Justin Chan, a board member of The Asian Pacific Islander Community Leadership Foundation, said that the Community Leadership Program not only taught him more about Asian Pacific Islander communities, but also gave him some of his best friends • Photo by Chi-Wei Chia

The Asian Pacific Islander Community Leadership Foundation (ACLF) was created to help prepare API leaders to find careers in government, give voice to the underserved API community, and fight against poverty.

Compared to the general population, the API community has seen a much steeper increase in poverty in recent years. Between 2007 and 2014, APIs in the U.S. saw a 50-percent increase in poverty, according to a 2016 report from The National Coalition for Asian Pacific American Community Development and the Council for Native Hawaiian Advancement. The increase was 71 percent in the Pacific Islander community,

From 2012 to 2015, the number of APIs in the United States living in poverty had increased by about 1.4 million, according to data from the United States Census Bureau.

ACLF is a community-based nonprofit organization founded in 1998, with the mission to support and empower the Asian Pacific Islander community in matters of civic engagement, social justice, community empowerment, and public service.

ACLF’s Community Leadership Program is a six-month program that holds bi-weekly sessions and workshops with retreats at the beginning, middle, and end.

The organization and the program were started to address a lack of API presence in local government.

“Back at the time, [with] a lot of the government division in Olympia, there was no representation by the APIs,” said Randon Aea, Board Chair of the ACLF.

The lack of representation meant the community’s needs were often not being met.

A group of API leaders, including CEO of Keiro Northwest Jeffrey Hattori, Puget Sound Partnership Leadership Council Diana Sheythe, and Former member of Washington State Representatives Kip Tokuda, recognized this problem and founded the ACLF and started the Community Leadership Program to way to give more representation to the API community and ready those future leaders for jobs in the government.

Over the years, although the foundation’s mission of training API leaders for government jobs hasn’t changed, the purpose of the program expanded to also training them for jobs in nonprofit and for-profit organizations and in all sectors of the community, said Aea.

“Our vision and strategy are more holistic now, to think beyond just political power, but community power, community voice,” said Justin Chan, an ACLF board member who participated in the Community Leadership Program in 2011.

“It’s about empowering our future leaders in the communities, through their identities as Asian Pacific Islander to better understand different styles of communication, different styles of leadership, and different styles of power that should be embraced as an Asian Pacific Islander,” said Chan.

Brandon Hadi, a current member of the program, said he got to know more about himself and bond with his peers at the ACLF opening retreat. The retreats allow the cohort to get away for a weekend and engage in self-knowledge and group activities.

“That identity development has been instrumental for my leadership development, which I think is often overlooked in leadership programs,” said Hadi.

The program encourages cohorts to reach out to the community with workshops and group projects so they can build a more personal relationship with the community.

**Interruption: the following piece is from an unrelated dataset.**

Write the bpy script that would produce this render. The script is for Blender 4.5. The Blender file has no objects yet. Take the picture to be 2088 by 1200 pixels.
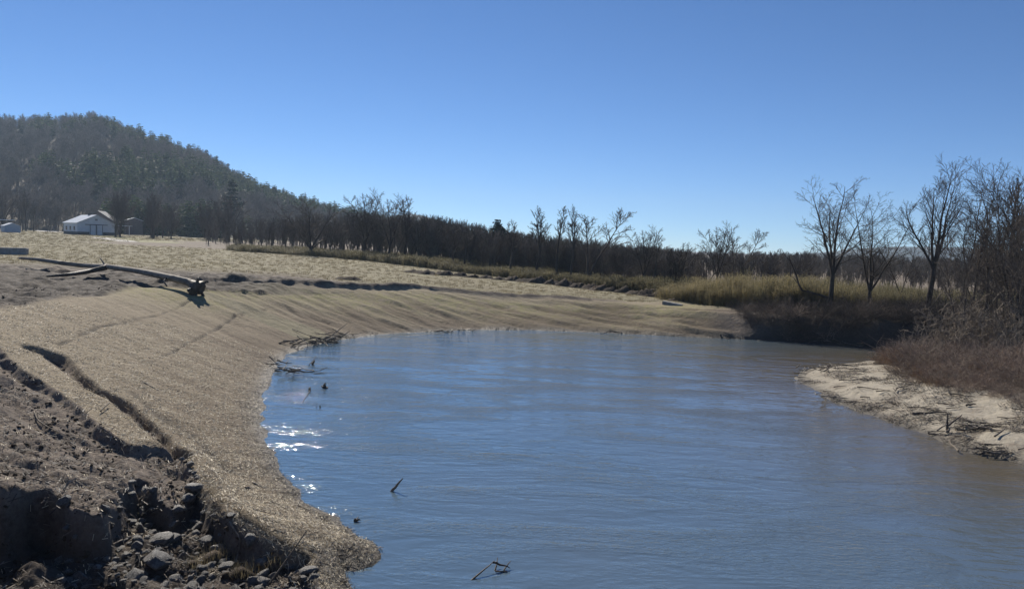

“I have a much stronger sense of the world not because of the workshops and top-down knowledge or definitions, but because the program challenges you to live it,” said Hadi.

The program also encourages cohorts to be open-minded and embrace different styles of leadership that don’t necessarily reflect their own perspectives or values.

“I learned new approaches to leadership, how to account for my own internal biases, how to build and participate in a team, the problems that can arise in a group project, and the unique challenges involved in being a leader for the Asian and Pacific Islander communities,” said Joseph Lachman, one of the current members of the program.

Other than self-identity development and community outreach, community mentorship is also a key way of training and empowering the API community, said Chan.

Former Washington State Representative Kip Tokuda, who died in 2013, was one of the founding members of the ACLF.

“[Tokuda] was all about coaching and mentoring and paving the way and paying forward for the future generation,” said Chan.

Learning the history of the community and wisdom from the elders of the community, and passing that knowledge on to the next generation is a big part of what the leadership program is about, said Chan. However, the foundation also challenges the cohorts to start building and passing on their own story and narrative.

“We’re helping our cohorts to understand how they can be the next Kip Tokuda, and to not just pass on the history, but to help them understand what true leadership means to them,” said Chan. “Kip Tokuda left a really enduring legacy that we, as the board of directors, hope to continue.”